• [Extracted material]
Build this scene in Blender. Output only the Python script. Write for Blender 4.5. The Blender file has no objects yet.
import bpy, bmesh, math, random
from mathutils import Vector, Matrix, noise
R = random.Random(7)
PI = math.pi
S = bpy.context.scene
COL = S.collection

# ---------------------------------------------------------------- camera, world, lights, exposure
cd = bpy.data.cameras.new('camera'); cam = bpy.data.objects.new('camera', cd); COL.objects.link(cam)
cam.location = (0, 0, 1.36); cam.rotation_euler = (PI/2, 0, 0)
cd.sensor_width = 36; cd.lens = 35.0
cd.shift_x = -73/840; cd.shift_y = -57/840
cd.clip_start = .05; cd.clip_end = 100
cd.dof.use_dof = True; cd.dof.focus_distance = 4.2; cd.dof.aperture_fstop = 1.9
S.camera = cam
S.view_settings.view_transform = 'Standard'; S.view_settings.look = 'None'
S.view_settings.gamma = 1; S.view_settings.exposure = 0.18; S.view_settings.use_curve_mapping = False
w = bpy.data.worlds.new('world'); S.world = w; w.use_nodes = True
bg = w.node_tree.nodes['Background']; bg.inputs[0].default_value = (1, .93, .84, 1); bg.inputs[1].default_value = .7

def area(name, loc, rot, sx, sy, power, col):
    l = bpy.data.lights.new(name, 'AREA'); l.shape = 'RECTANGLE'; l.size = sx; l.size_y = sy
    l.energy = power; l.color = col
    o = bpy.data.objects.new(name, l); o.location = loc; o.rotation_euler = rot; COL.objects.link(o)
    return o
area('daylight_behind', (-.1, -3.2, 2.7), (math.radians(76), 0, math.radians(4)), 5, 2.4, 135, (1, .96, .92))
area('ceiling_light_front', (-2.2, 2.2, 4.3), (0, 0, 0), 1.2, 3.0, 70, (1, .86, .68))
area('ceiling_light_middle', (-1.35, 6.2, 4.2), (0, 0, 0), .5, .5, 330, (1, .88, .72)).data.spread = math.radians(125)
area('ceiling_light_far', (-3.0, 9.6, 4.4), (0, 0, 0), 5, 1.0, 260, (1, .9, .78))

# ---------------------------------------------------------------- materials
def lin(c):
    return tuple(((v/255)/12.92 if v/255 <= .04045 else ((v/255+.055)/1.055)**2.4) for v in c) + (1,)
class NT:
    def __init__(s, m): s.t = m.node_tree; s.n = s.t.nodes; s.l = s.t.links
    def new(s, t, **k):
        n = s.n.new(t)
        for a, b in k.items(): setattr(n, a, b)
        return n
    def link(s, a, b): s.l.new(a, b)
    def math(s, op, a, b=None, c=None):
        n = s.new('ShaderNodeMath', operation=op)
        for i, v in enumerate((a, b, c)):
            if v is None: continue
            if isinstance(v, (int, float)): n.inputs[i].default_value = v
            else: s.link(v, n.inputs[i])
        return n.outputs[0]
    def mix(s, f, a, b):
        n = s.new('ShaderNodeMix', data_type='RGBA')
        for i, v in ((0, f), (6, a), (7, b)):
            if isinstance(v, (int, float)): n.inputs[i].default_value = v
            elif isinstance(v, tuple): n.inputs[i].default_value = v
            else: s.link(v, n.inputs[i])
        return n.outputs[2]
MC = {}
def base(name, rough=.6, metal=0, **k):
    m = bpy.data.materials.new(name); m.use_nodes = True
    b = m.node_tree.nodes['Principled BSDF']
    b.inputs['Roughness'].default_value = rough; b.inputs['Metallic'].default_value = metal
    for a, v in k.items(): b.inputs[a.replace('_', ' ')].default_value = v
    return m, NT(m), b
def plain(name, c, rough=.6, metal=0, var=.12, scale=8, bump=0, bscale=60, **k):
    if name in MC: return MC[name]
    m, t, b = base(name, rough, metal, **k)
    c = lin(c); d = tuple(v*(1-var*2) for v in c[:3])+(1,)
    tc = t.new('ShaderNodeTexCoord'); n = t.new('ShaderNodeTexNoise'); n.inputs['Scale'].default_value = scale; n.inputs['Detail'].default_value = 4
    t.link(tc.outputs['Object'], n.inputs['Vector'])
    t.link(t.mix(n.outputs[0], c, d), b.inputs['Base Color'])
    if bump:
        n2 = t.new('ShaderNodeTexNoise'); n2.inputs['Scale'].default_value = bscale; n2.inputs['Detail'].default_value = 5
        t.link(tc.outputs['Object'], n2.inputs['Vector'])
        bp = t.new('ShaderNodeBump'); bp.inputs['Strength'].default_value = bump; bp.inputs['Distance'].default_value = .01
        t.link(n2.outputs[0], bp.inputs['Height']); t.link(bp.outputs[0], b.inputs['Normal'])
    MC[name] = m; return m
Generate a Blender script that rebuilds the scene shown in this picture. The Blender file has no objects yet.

• [Set problem] Begin with the first line of the listing and copy exactly through the line that contains "COL = S.collection", please, keeping both ends and leaving out everything after.

• [Response to the task]
Build this scene in Blender. Output only the Python script. Write for Blender 4.5. The Blender file has no objects yet.
import bpy, bmesh, math, random
from mathutils import Vector, Matrix, noise
R = random.Random(7)
PI = math.pi
S = bpy.context.scene
COL = S.collection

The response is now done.